Will you quote precisely the lines that run from the top of the material below to the line containing "F, CX, HY, CZ", both ends included?
<<<<
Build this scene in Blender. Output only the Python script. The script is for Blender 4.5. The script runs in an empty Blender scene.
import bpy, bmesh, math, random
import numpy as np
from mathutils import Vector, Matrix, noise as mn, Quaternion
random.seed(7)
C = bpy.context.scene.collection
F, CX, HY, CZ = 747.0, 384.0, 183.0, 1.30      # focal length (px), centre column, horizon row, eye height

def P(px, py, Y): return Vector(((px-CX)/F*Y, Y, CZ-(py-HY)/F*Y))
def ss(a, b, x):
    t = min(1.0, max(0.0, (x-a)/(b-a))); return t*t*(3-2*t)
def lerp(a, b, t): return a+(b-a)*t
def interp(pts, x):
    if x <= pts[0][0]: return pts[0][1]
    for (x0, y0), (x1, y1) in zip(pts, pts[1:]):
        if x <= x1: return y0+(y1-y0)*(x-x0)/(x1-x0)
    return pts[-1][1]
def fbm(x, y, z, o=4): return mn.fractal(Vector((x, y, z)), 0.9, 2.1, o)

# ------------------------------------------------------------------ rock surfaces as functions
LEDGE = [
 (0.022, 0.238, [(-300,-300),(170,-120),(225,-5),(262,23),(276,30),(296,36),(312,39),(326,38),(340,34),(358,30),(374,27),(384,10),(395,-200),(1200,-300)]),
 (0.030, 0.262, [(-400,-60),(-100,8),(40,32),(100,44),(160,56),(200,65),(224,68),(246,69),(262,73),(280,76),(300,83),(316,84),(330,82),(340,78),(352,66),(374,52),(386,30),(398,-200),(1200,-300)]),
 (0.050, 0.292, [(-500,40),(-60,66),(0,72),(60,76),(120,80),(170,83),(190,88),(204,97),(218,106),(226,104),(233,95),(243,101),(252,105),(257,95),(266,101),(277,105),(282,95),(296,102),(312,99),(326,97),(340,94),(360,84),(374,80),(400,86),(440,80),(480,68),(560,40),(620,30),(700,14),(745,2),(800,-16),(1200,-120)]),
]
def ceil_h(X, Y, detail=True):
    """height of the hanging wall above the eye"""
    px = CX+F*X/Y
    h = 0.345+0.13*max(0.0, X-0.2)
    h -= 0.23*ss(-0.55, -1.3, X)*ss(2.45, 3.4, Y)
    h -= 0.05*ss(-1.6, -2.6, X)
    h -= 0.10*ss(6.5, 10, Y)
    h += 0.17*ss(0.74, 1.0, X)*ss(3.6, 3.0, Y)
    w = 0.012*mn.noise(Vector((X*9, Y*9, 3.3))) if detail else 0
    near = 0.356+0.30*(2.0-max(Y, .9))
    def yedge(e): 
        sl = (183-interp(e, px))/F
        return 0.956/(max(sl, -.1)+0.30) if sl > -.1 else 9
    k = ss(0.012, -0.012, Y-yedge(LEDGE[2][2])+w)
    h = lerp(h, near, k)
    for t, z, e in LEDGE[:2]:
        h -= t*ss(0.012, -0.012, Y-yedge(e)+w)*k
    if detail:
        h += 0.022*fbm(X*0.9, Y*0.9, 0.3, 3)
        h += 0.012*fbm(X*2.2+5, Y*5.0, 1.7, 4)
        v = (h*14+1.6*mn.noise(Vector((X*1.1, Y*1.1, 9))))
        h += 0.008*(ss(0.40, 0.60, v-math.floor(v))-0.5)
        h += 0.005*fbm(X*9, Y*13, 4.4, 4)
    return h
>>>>
Exercise response –
Build this scene in Blender. Output only the Python script. The script is for Blender 4.5. The script runs in an empty Blender scene.
import bpy, bmesh, math, random
import numpy as np
from mathutils import Vector, Matrix, noise as mn, Quaternion
random.seed(7)
C = bpy.context.scene.collection
F, CX, HY, CZ = 747.0, 384.0, 183.0, 1.30      # focal length (px), centre column, horizon row, eye height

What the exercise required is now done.